Peggio di sprecare
è far finta di nulla

Se il sonno della ragione genera mostri, pure quello della Regione non scherza. Il gioco di parole calza perfettamente con la realtà di questi giorni, che svela e riconferma allo stesso tempo come chi governa la Lombardia - ma il discorso si può tranquillamente estendere alle diciannove consorelle - viva in un mondo parallelo e ovattato, un luogo virtuale che ha perso ogni contatto con la realtà, incapace di valutare le necessità dai cotillion, le emergenze dagli sprechi. C’è voluto l’intervento a piè pari della magistratura - con qualche decennio di ritardo, a dire il vero - per svelare l’universo di prebende, rimborsi spese o incarichi professionali affidati in spregio dei principi di buona amministrazione: competenza, professionalità, utilità, sostenibilità economica. Per non parlare di quanto riservato a parenti, amici e raccomandati. Se questo sia dovuto a colpa, negligenza o dolo sarà la magistratura a stabilirlo, senza fare di tutta l’erba un fascio e distinguendo le responsabilità. Che sono diverse tra chi ha magari scaricato sulla Regione il banchetto di nozze della figlia da chi ha incautamente autorizzato spese di altri.

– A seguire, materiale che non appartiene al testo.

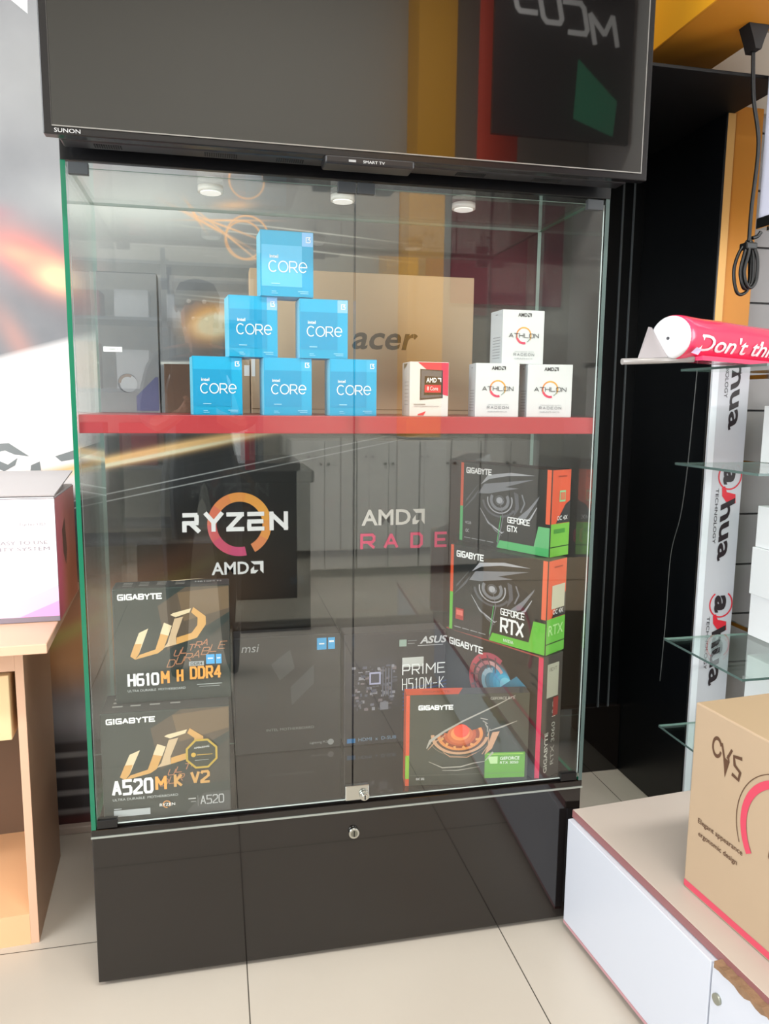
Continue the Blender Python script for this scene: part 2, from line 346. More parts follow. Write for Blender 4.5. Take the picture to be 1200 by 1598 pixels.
# ---- printed wall mural (ink colours are those of the print)
def mural_mat():
    m = bpy.data.materials.new('mural_print'); m.use_nodes = True; nt = m.node_tree; b = nt.nodes['Principled BSDF']
    tc = nt.nodes.new('ShaderNodeTexCoord'); sp = nt.nodes.new('ShaderNodeSeparateXYZ'); nt.links.new(tc.outputs['Object'], sp.inputs[0])
    x, z = E(nt, sp.outputs[0]), E(nt, sp.outputs[2])
    n = nt.nodes.new('ShaderNodeTexNoise'); n.inputs['Scale'].default_value = 5; n.inputs['Detail'].default_value = 6; nt.links.new(tc.outputs['Object'], n.inputs[0])
    nf = E(nt, n.outputs['Fac'])
    c = mixc(nt, nf, rgb('63656b'), rgb('98999e'))
    def blob(x0, z0, sx, sz, rot=0.0):
        ca, sa = math.cos(rot), math.sin(rot)
        dx, dz = x-x0, z-z0
        a = (dx*ca+dz*sa)/sx; q = (dz*ca-dx*sa)/sz
        return ((a.sq()+q.sq())*-1.0).exp()
    def add(f, col, k=1.0):
        nonlocal c
        c = mixc(nt, (f*k).op('MINIMUM', 1.0), c, rgb(col))
    add(blob(0.10, 1.76, 0.22, 0.07), 'c9ccca', 0.9)                       # smoke
    add(blob(0.05, 2.05, 0.5, 0.2), '9b9c9c', 0.7)
    add(x.step(0.48, 0.35), '2a2b2e', 0.85)                                # the print darkens to the right
    add(blob(-0.18, 1.60, 0.13, 0.055, -0.55), 'd88a84', 1.3)              # ember glow
    add(blob(-0.13, 1.565, 0.055, 0.034, -0.4), 'ffd2a8', 1.4)
    add(blob(-0.215, 1.615, 0.06, 0.022, -0.3), 'f4a890', 1.0)
    add(blob(-0.24, 1.40, 0.03, 0.10, 0.5), 'c8948a', 0.6)
    add(blob(-0.28, 1.72, 0.05, 0.02), 'b07f88', 0.5)
    # white field with a slanting top
    top = (z-(x*0.30)); wf = (top.step(1.435, 0.025)*-1.0+1.0)*z.step(0.98, 0.02)*(x.step(-0.02, 0.05)*-1.0+1.0)
    add(wf, 'fbf6f6', 1.0)
    # below the field the print is dark and brownish
    low = (z.step(0.985, 0.06)*-1.0+1.0)
    add(low, '45454a', 1.0)
    add(x.step(-0.05, 0.06)*(z.step(1.16, 0.03)*-1.0+1.0), '23262a', 0.95)
    band = blob(-0.14, 0.56, 0.35, 0.14, 0.3)
    add(band, 'd09868', 1.1); add(blob(-0.14, 0.60, 0.3, 0.022, 0.45), 'c9c070', 0.8); add(blob(-0.12, 0.66, 0.3, 0.04, 0.45), 'c08468', 0.6)
    add(blob(-0.14, 0.36, 0.3, 0.07), 'a4a2a8', 0.9)
    st = ((z*(1/0.058)).op('FRACT')-0.5).op('ABSOLUTE').step(0.36, 0.12)*(z.step(0.26, 0.01)*-1.0+1.0)*(blob(-0.18, 0.12, 0.09, 0.3))
    add(z.step(0.27, 0.01)*-1.0+1.0, '342e30', 0.85); add(st, 'b0acac', 0.55)
    add(blob(-0.13, 0.03, 0.12, 0.02), '5a2a2a', 0.8)
    # speed streak and the hot metal glow behind the case
    add(blob(0.10, 1.10, 0.36, 0.014, 0.20), 'ffcf90', 1.6); add(blob(0.08, 1.088, 0.30, 0.005, 0.20), 'fff2d0', 1.4)
    for dz in (0.075, 0.095): add(blob(0.16, 1.10-dz, 0.5, 0.0016, 0.20), 'c9cdd0', 0.9)
    add(blob(0.265, 1.462, 0.058, 0.040, 0.25), 'ffb868', 1.8); add(blob(0.272, 1.455, 0.045, 0.027, 0.2), 'fff0cc', 2.2)
    add(blob(0.15, 1.348, 0.12, 0.004, 0.03), 'e8e8e4', 0.9)
    for zz, xx, ln in ((1.525, 0.32, 0.10), (1.512, 0.36, 0.12), (1.70, 0.42, 0.18), (1.72, 0.5, 0.2), (1.665, 0.55, 0.16)):
        add(blob(xx, zz, ln, 0.0022, -0.06), 'cfccc4', 0.8)
    for x0, z0, r0 in ((0.365, 1.842, 0.047), (0.355, 1.685, 0.050), (0.365, 1.692, 0.058)):
        rr = ((x-x0).sq()+(z-z0).sq()).op('SQRT'); add((((rr-r0)/0.0028).sq()*-1.0).exp(), 'e8ab78', 0.9)
    for a in ((0.27, 1.715, 0.09, 0.004, -0.45), (0.30, 1.72, 0.10, 0.003, -0.30), (0.225, 1.745, 0.035, 0.004, -1.0), (0.31, 1.695, 0.10, 0.003, -0.65), (0.33, 1.775, 0.05, 0.010, 0.1), (0.31, 1.735, 0.09, 0.003, 0.05)):
        add(blob(*a), 'f0b98c', 1.0)
    nt.links.new(c, b.inputs['Base Color']); b.inputs['Roughness'].default_value = 0.4
    return m
mural = MB().box(XL, 0.95, 0.66, YF, 0, ZC, mural_mat()).build('wall_mural'); struct(mural)
p = Print(1, 1, False)
g = ink('84898a')
# fragments of large lettering on the white field (metres on the wall)
def wallpoly(pts): p.poly([(a, 1-b) for a, b in pts], g)
wallpoly([(-0.36, 1.113), (-0.30, 1.126), (-0.275, 1.128), (-0.225, 1.092), (-0.262, 1.097), (-0.285, 1.108), (-0.32, 1.100)])
wallpoly([(-0.305, 1.082), (-0.28, 1.070), (-0.255, 1.088), (-0.262, 1.068), (-0.29, 1.052), (-0.31, 1.062)])
wallpoly([(-0.225, 1.05), (-0.222, 1.068), (-0.20, 1.078), (-0.197, 1.05)])
wallpoly([(-0.16, 1.092), (-0.10, 1.112), (-0.03, 1.135), (-0.03, 1.112), (-0.10, 1.086), (-0.145, 1.078)])
o = p.build('mural_lettering', mural); o.location = (0, 0.66, 0); p = Print(1, 1, False)
p.poly([(a, 1-b) for a, b in ((-0.226, 2.245), (-0.172, 2.205), (-0.168, 2.40), (-0.34, 2.40))], ink('ffffff')); o = p.build('mural_pale_patch', mural); o.location = (0, 0.66, 0)
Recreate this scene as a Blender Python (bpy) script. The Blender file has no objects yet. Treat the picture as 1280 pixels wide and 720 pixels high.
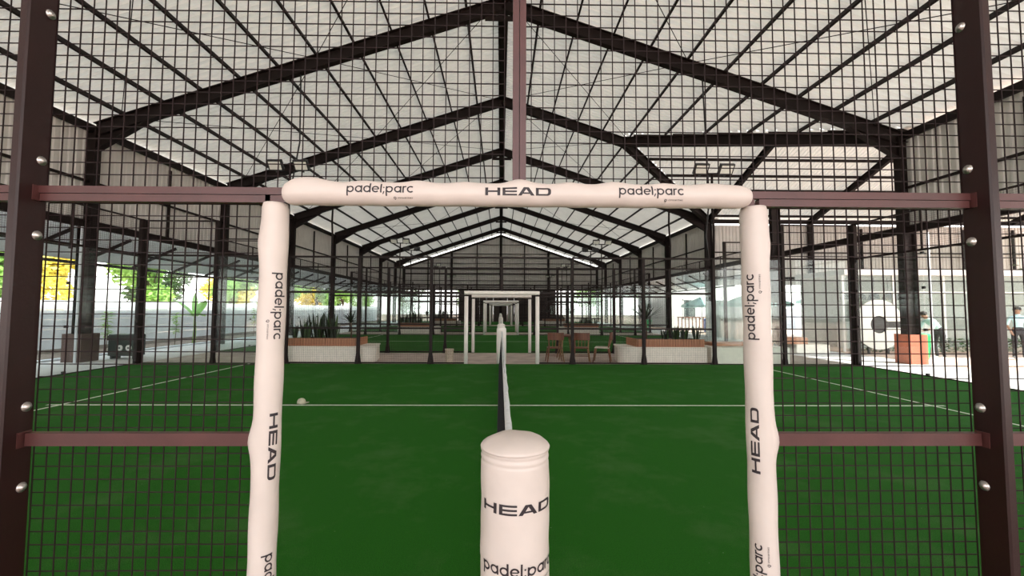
import bpy, math, random
from mathutils import Vector, Matrix, Euler
random.seed(7)
PI = math.pi
S = bpy.context.scene
C = S.collection

# ------------------------------------------------------------------ camera
CX, CH, FPX = -0.045, 1.542, 520.0
cam = bpy.data.cameras.new('camera')
cam.sensor_width = 36.0
cam.lens = FPX / 1280 * 36
cam.shift_x = 7.2 / 1280          # the picture is a slightly off-centre crop
cam.clip_start = 0.05
cam.clip_end = 500
co = bpy.data.objects.new('camera', cam)
C.objects.link(co)
yaw, pitch, roll = math.atan(7.3 / FPX), math.atan(26.5 / FPX), math.radians(0.25)
co.matrix_world = (Matrix.Translation((CX, 0, CH)) @ Matrix.Rotation(-yaw, 4, 'Z')
                   @ Matrix.Rotation(PI / 2 + pitch, 4, 'X') @ Matrix.Rotation(roll, 4, 'Z'))
S.camera = co

# ------------------------------------------------------------------ light
W = bpy.data.worlds.new('hazy_sky')
S.world = W
W.use_nodes = True
wn = W.node_tree
bg = wn.nodes['Background']
tc = wn.nodes.new('ShaderNodeTexCoord')
sp = wn.nodes.new('ShaderNodeSeparateXYZ')
rp = wn.nodes.new('ShaderNodeValToRGB')
rp.color_ramp.elements[0].position = 0.0
rp.color_ramp.elements[0].color = (1.0, 0.97, 0.93, 1)
rp.color_ramp.elements[1].position = 0.7
rp.color_ramp.elements[1].color = (0.80, 0.90, 1.0, 1)
wn.links.new(tc.outputs['Generated'], sp.inputs[0])
wn.links.new(sp.outputs['Z'], rp.inputs[0])
wn.links.new(rp.outputs[0], bg.inputs['Color'])
bg.inputs['Strength'].default_value = 2.4
sun = bpy.data.lights.new('sun', 'SUN')
sun.energy = 7.0
sun.angle = math.radians(1.5)
sun.color = (1.0, 0.93, 0.84)
so = bpy.data.objects.new('sun', sun)
C.objects.link(so)
sd = Vector((math.cos(math.radians(63)), -0.30, math.sin(math.radians(63)))).normalized()
so.rotation_euler = sd.to_track_quat('Z', 'Y').to_euler()
so.location = sd * 60
vs = S.view_settings
vs.view_transform = 'Standard'
vs.look = 'None'
vs.gamma = 1
vs.use_curve_mapping = False
vs.exposure = 0.78
S.cycles.max_bounces = 10
S.cycles.diffuse_bounces = 6
S.cycles.glossy_bounces = 3
S.cycles.transparent_max_bounces = 40
S.cycles.caustics_reflective = False
S.cycles.caustics_refractive = False
S.cycles.sample_clamp_indirect = 8


# ------------------------------------------------------------------ materials
def mat(name, col, rough=0.6, metal=0.0, var=0.0, scale=6.0, bump=0.0, bscale=40.0, col2=None, spec=0.5, stretch=None):
    m = bpy.data.materials.new(name)
    m.use_nodes = True
    nt = m.node_tree
    b = nt.nodes['Principled BSDF']
    b.inputs['Roughness'].default_value = rough
    b.inputs['Metallic'].default_value = metal
    b.inputs['Specular IOR Level'].default_value = spec
    c = (*col, 1)
    b.inputs['Base Color'].default_value = c
    if var or col2 or bump:
        t = nt.nodes.new('ShaderNodeTexCoord')
        mp = nt.nodes.new('ShaderNodeMapping')
        nt.links.new(t.outputs['Object'], mp.inputs[0])
        if stretch:
            mp.inputs['Scale'].default_value = stretch
    if var or col2:
        n = nt.nodes.new('ShaderNodeTexNoise')
        n.inputs['Scale'].default_value = scale
        n.inputs['Detail'].default_value = 5
        nt.links.new(mp.outputs[0], n.inputs['Vector'])
        r = nt.nodes.new('ShaderNodeValToRGB')
        r.color_ramp.elements[0].position = 0.35
        r.color_ramp.elements[1].position = 0.68
        r.color_ramp.elements[0].color = (*[x * (1 - var) for x in col], 1)
        r.color_ramp.elements[1].color = (*(col2 if col2 else [min(1, x * (1 + var)) for x in col]), 1)
        nt.links.new(n.outputs['Fac'], r.inputs[0])
        nt.links.new(r.outputs[0], b.inputs['Base Color'])
    if bump:
        n2 = nt.nodes.new('ShaderNodeTexNoise')
        n2.inputs['Scale'].default_value = bscale
        nt.links.new(mp.outputs[0], n2.inputs['Vector'])
        bp = nt.nodes.new('ShaderNodeBump')
        bp.inputs['Strength'].default_value = bump
        bp.inputs['Distance'].default_value = 0.01
        nt.links.new(n2.outputs['Fac'], bp.inputs['Height'])
        nt.links.new(bp.outputs[0], b.inputs['Normal'])
    return m


def translucent_sheet(name, col, amount):
    m = mat(name, col, 0.55, var=0.05, scale=1.5)
    nt = m.node_tree
    b = nt.nodes['Principled BSDF']
    out = nt.nodes['Material Output']
    tr = nt.nodes.new('ShaderNodeBsdfTranslucent')
    tr.inputs['Color'].default_value = (*col, 1)
    mx = nt.nodes.new('ShaderNodeMixShader')
    mx.inputs[0].default_value = amount
    nt.links.new(b.outputs[0], mx.inputs[1])
    nt.links.new(tr.outputs[0], mx.inputs[2])
    nt.links.new(mx.outputs[0], out.inputs[0])
    return m


def glass(name, tint, refl=1.0, haze=0.0):
    m = bpy.data.materials.new(name)
    m.use_nodes = True
    nt = m.node_tree
    nt.nodes.remove(nt.nodes['Principled BSDF'])
    out = nt.nodes['Material Output']
    tr = nt.nodes.new('ShaderNodeBsdfTransparent')
    tr.inputs[0].default_value = (*tint, 1)
    gl = nt.nodes.new('ShaderNodeBsdfGlossy')
    gl.inputs['Roughness'].default_value = 0.03
    lw = nt.nodes.new('ShaderNodeLayerWeight')
    lw.inputs['Blend'].default_value = 0.5
    pw = nt.nodes.new('ShaderNodeMath'); pw.operation = 'POWER'; pw.inputs[1].default_value = 4.0
    nt.links.new(lw.outputs['Facing'], pw.inputs[0])
    fr = nt.nodes.new('ShaderNodeMath'); fr.operation = 'MULTIPLY_ADD'; fr.inputs[1].default_value = 0.6; fr.inputs[2].default_value = 0.04
    nt.links.new(pw.outputs[0], fr.inputs[0])
    mx = nt.nodes.new('ShaderNodeMixShader')
    nt.links.new(fr.outputs[0], mx.inputs[0])
    nt.links.new(tr.outputs[0], mx.inputs[1])
    nt.links.new(gl.outputs[0], mx.inputs[2])
    last = mx
    if haze:
        df = nt.nodes.new('ShaderNodeBsdfDiffuse')
        df.inputs[0].default_value = (0.8, 0.85, 0.83, 1)
        m2 = nt.nodes.new('ShaderNodeMixShader')
        m2.inputs[0].default_value = haze
        nt.links.new(mx.outputs[0], m2.inputs[1])
        nt.links.new(df.outputs[0], m2.inputs[2])
        last = m2
    nt.links.new(last.outputs[0], out.inputs[0])
    return m


def turf_material():
    m = bpy.data.materials.new('turf')
    m.use_nodes = True
    nt = m.node_tree
    b = nt.nodes['Principled BSDF']
    b.inputs['Roughness'].default_value = 0.95
    b.inputs['Specular IOR Level'].default_value = 0.15
    t = nt.nodes.new('ShaderNodeTexCoord')
    n1 = nt.nodes.new('ShaderNodeTexNoise'); n1.inputs['Scale'].default_value = 1.3; n1.inputs['Detail'].default_value = 7; n1.inputs['Roughness'].default_value = 0.65
    n2 = nt.nodes.new('ShaderNodeTexNoise'); n2.inputs['Scale'].default_value = 170; n2.inputs['Detail'].default_value = 2
    n3 = nt.nodes.new('ShaderNodeTexVoronoi'); n3.inputs['Scale'].default_value = 9.0
    for n in (n1, n2, n3):
        nt.links.new(t.outputs['Object'], n.inputs['Vector'])
    r1 = nt.nodes.new('ShaderNodeValToRGB')
    r1.color_ramp.elements[0].position = 0.50; r1.color_ramp.elements[0].color = (0.015, 0.115, 0.006, 1)
    r1.color_ramp.elements[1].position = 0.80; r1.color_ramp.elements[1].color = (0.055, 0.145, 0.034, 1)
    nt.links.new(n1.outputs['Fac'], r1.inputs[0])
    r2 = nt.nodes.new('ShaderNodeValToRGB')
    r2.color_ramp.elements[0].position = 0.3; r2.color_ramp.elements[0].color = (0.55, 0.55, 0.55, 1)
    r2.color_ramp.elements[1].position = 0.7; r2.color_ramp.elements[1].color = (1.35, 1.35, 1.35, 1)
    nt.links.new(n2.outputs['Fac'], r2.inputs[0])
    mx = nt.nodes.new('ShaderNodeMixRGB'); mx.blend_type = 'MULTIPLY'; mx.inputs[0].default_value = 1
    nt.links.new(r1.outputs[0], mx.inputs[1]); nt.links.new(r2.outputs[0], mx.inputs[2])
    r3 = nt.nodes.new('ShaderNodeValToRGB')          # scattered sand grains and lint
    r3.color_ramp.elements[0].position = 0.018; r3.color_ramp.elements[0].color = (1, 1, 1, 1)
    r3.color_ramp.elements[1].position = 0.03; r3.color_ramp.elements[1].color = (0, 0, 0, 1)
    nt.links.new(n3.outputs['Distance'], r3.inputs[0])
    mx2 = nt.nodes.new('ShaderNodeMixRGB'); mx2.inputs[2].default_value = (0.30, 0.36, 0.24, 1)
    nt.links.new(r3.outputs[0], mx2.inputs[0]); nt.links.new(mx.outputs[0], mx2.inputs[1])
    nt.links.new(mx2.outputs[0], b.inputs['Base Color'])
    bp = nt.nodes.new('ShaderNodeBump'); bp.inputs['Strength'].default_value = 0.6; bp.inputs['Distance'].default_value = 0.01
    nt.links.new(n2.outputs['Fac'], bp.inputs['Height']); nt.links.new(bp.outputs[0], b.inputs['Normal'])
    return m


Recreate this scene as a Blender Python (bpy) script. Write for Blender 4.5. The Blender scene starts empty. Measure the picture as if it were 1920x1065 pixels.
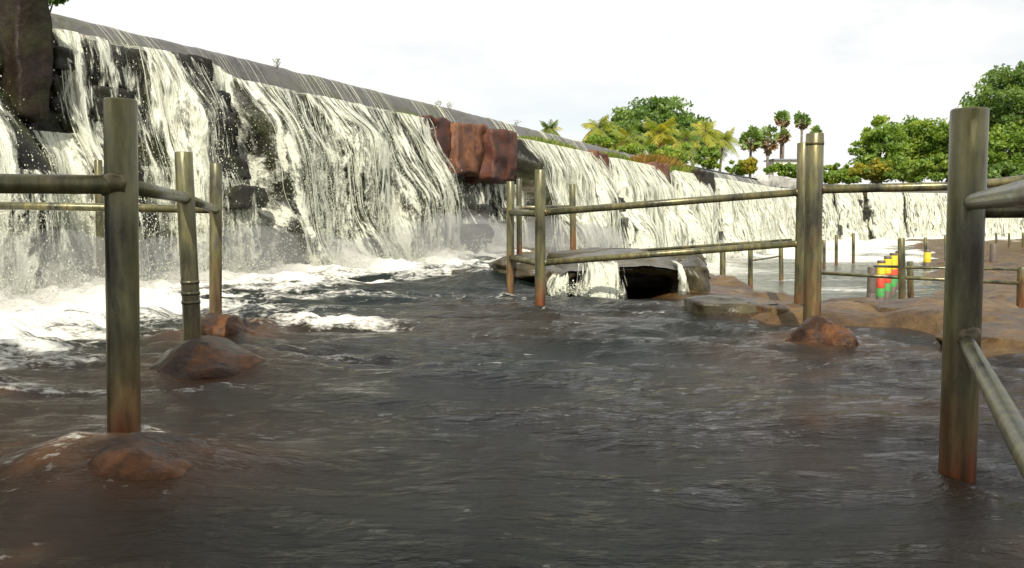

Fatta salva la presunzione di innocenza e in attesa di sentenze o patteggiamenti, proviamo a mettere in fila una serie di fatti di questi ultimi giorni. Primo: il governo Renzi presenta la legge di stabilità che scarica molti oneri sulle Regioni. Seguono le proteste e i piagnistei da Bolzano a Palermo, passando per il nuovo grattacielo miliardario della Lombardia, migliaia di metri quadri in cristallo affacciati sullo skyline di Milano, e passando pure per quelle regioni che hanno più forestali che abitanti o che hanno nutrito per anni gente tipo “er Batman” Fiorito. Secondo: ieri a Como l’assessore alla Sanità della Lombardia Mantovani ribadisce che non ci sono i soldi per la cittadella sanitaria nell’ex Sant’Anna. Colpa? Ovviamente della renziana legge di stabilità «che ci ha tolto 970 milioni di euro» e vai di piagnisteo tipo poveri noi, povero lui e povero anche il cavallo. Terzo, all’ex consigliere regionale comasco Gianluca Rinaldin (Forza Italia) la procura contesta una consulenza da cinquemila euro - durata, un mese - affidata all’allora sindaco di Argegno e compagno di partito Francesco Dotti «per servizi in materia di comunicazione». Dotti, allora non lo sapeva, oggi è diventato lui consigliere regionale, sotto la bandiera dei Fratelli d’Italia. Ai tempi faceva il sindaco e seguiva la sua impresa di tinteggiature. Persona rispettabilissima, ma il cui profilo professionale mal si concilia con un incarico “in materia di comunicazione", a spese del contribuente per di più. Come ha dichiarato Dotti al nostro giornale, «Io mantenevo i rapporti con i sindaci in Valle (Intelvi) e sul lago, fra le associazioni». Incontri dispendiosi, se in un mese sono serviti cinquemila euro. Trentacinquemila euro invece quelli destinati a un ex dipendente della Prefettura per uno studio sull’“effetto dell’immigrazione sul mercato del lavoro” in provincia di Como, affidatogli da Luca Gaffuri (Pd) sulla base di non si sa bene quali competenze, e finito pure questo tra le contestazioni dei giudici.

Poca roba, si dirà, rispetto ai milioni gettati da Pirellone&Co negli anni celesti, tipo l’enorme e deserta sede della Regione a Como in via Benzi, giusto per fare un esempio vicino a noi. Ma l'oceano è fatto di gocce, ci dicevano una volta genitori e nonni, quando ci insegnavano che sprecare è peccato e ci davano il buon esempio. Ora, sprecare soldi pubblici non solo è peccato ma è anche reato. Tagliare servizi indispensabili come sanità, scuola o assistenza lasciando sprechi e privilegi e senza nemmeno assumersene la responsabilità è ancora peggio: è vergognoso.